For the first three rounds, Graham destroyed Jackson, the Cameron of the piece, cutting him so badly that the fight was almost stopped. Noting the ref giving Jackson one final round to save himself, Graham was so intoxicated by the scent of victory that he changed tactics completely. For the first time in his long career, he abandoned his innate cageyness and went after the quick knockout ... and the second he dropped his guard, he walked onto a left hook of such exquisite and perfectly timed savagery that he didn't come round for five minutes. He was never the same fighter, needless to say, again.

Thus far, Bottler Brown has followed the Bomber Graham template – years of risk-avoidance jeopardised by a moment of recklessness – almost to the letter. I say almost because it isn't certain yet that Gordon's lights have been put out. My gut instinct, for what infinitesimally little that's worth, is that he may be too damaged by the self-inflicted wounds of recent days to become a dominant force again; that the loss of his moral and political authority is so drastic, and the shift in the national mood so dramatic, that recovering in the 18-24 months left before an election even he cannot avoid will be exceedingly difficult with a weakening economy and a housing market nearing stasis.

Yet even more threatening to his prospects is his refusal to confront the criticism. Denying that he called off the election through fear of defeat was another shocking misjudgment. It made him look not only shifty but hubristic, and we know where that leads if left unchecked. To have a chance of dodging Nemesis, Gordon must accept the truth of Joe Louis' old verity, because however fast he runs from accusations of cowardice and phoneyness, he cannot hide. His only hope is to face them head on.

If he followed the Blair paradigm and summoned Humphrys or Jeremy Paxman, he could hardly tell us he's a pretty straight kinda guy. But he could tell us that he is a pretty remorseful kinda guy who made a horrendous cock up he deeply regrets; that while he won't apologise for thinking hard about the timing of an election, because all PMs must, he does apologise for getting so distracted by the prospect of landing the knock out that he dropped his guard; that he appreciates how much damage it has done him, but wants the chance to rebuild his reputation for competence; that everyone, even political leaders, makes bad mistakes, and that the crucial thing is how well one learns from them.

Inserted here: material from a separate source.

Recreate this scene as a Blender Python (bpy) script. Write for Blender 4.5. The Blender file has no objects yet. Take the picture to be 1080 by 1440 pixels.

If he properly embraced the masochism strategy and threw himself on the public's mercy he may just be in time to save himself. We are all suckers for a touching plea for clemency. The sight of the mighty begging forgiveness, as with Bill Clinton's "Ahh have sinned" post-Lewinsky prayer breakfast, empowers us. It makes us feel like Roman Emperors watching from on high in the Colosseum, and so long as the sincerity is moderately well faked we usually raise the thumb.

A trial by ordeal on national television might well backfire. A gruesome autumnal encounter with Brian Walden in the wake of Nigel Lawson's resignation further weakened an ailing Mrs Thatcher. If Gordon performed poorly, it could deepen the impression that he has "loser" engraved on his heart. It would be a desperate measure, and be seen as such.

But these really are desperate times for a Prime Minister known to Mr Cameron as a calculator. If ever a fast fading political force needed to take a calculated gamble, that man is Gordon Brown and the time is now.